The recent slowdown in world trade forced Drewry to halve its forecast for container shipping growth for this year to just 2.2 percent and revise down estimates for future years. Meanwhile, an additional 1.6 million 20-foot equivalent units (TEU) of new capacity is being added to the fleet this year, equating to a growth rate of 7.7 percent. As a result, Drewry’s Global Supply/Demand Index, a measure of the relative balance of vessel capacity and cargo demand in the market in which 100 equals equilibrium, fell to a reading of 91 in 2015, its lowest level since the recession ravaged the year of 2009.

Consequently, spot freight rates across most key trades fell to historical lows, particularly on the Asia to Europe, Asia to East Coast of South America and Asia to Middle East trades. Carrier reliance on the monthly general rate increase (GRI) mechanism and void sailings to adjust capacity are not working.

“Were it not for the recent fall in bunker prices, shipping lines would be losing money,” said Neil Dekker, Drewry’s director of container shipping research. “They cannot continue to rely on this unexpected gift to maintain profitability.”

Some carriers are starting to take more radical action by removing significant capacity from certain trades.
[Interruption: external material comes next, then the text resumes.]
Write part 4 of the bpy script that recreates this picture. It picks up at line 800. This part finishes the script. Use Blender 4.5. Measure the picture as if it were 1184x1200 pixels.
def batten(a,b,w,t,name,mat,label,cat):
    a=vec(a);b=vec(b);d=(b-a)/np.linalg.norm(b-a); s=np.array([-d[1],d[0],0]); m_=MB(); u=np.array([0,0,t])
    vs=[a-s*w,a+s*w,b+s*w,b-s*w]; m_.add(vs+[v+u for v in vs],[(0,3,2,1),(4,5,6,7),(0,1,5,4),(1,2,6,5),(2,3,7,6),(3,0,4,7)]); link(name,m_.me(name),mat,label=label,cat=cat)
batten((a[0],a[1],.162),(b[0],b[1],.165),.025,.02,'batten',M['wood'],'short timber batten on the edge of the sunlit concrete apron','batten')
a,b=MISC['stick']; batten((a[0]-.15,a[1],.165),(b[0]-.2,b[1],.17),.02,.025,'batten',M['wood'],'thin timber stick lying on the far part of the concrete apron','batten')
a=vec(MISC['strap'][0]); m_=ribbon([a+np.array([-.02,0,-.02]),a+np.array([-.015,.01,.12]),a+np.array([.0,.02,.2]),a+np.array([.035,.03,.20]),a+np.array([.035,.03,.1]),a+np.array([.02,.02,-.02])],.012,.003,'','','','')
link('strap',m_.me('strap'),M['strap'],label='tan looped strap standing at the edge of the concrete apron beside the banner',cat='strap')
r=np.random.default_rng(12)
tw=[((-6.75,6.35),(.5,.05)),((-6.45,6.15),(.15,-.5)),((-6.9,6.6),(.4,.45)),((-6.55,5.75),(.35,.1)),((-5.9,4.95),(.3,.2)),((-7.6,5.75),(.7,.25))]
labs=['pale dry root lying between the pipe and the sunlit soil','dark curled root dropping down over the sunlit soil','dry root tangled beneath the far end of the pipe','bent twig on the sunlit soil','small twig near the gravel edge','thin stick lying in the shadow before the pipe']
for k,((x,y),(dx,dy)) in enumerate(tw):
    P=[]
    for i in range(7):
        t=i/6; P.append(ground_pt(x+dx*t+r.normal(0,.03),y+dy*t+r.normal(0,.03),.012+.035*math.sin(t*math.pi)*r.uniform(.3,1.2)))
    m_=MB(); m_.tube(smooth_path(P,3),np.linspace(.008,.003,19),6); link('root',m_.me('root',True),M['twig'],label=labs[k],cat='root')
Two alliances each removed a single loop in the Asia to North Europe trade and the G6 alliance took out two strings this winter in the transpacific trade, although this is part of its usual winter redeployment. On the smaller trades, Maersk has removed its smallest service on the Europe-South Asia route. After a horrific year, five carriers decided to suspend their weekly service of Panamax ships operating between Asia and East Coast South America, which will remove around 6 percent of operational capacity. 

However, with a further 1.3 million TEU due to join the global fleet in 2016, many routes that are currently experiencing problems will be further hindered by new deliveries and the continued global cascade. Drewry forecasts that its Global Supply/Demand Index will fall to its lowest level on record over the next few years, indicating that the overhang of excess capacity will be even greater than that experienced in 2009.

“The container shipping industry is in the midst of an overcapacity crisis, which will worsen next year,” warned Dekker. “How carriers and tramp owners address the overcapacity situation will influence the duration of the crisis. Shipping lines will need to idle a much larger portion of the fleet than they have hitherto been prepared to do. Otherwise, short of an unexpected recovery in traffic volumes, container shipping is set for several years of overcapacity and mounting financial losses.”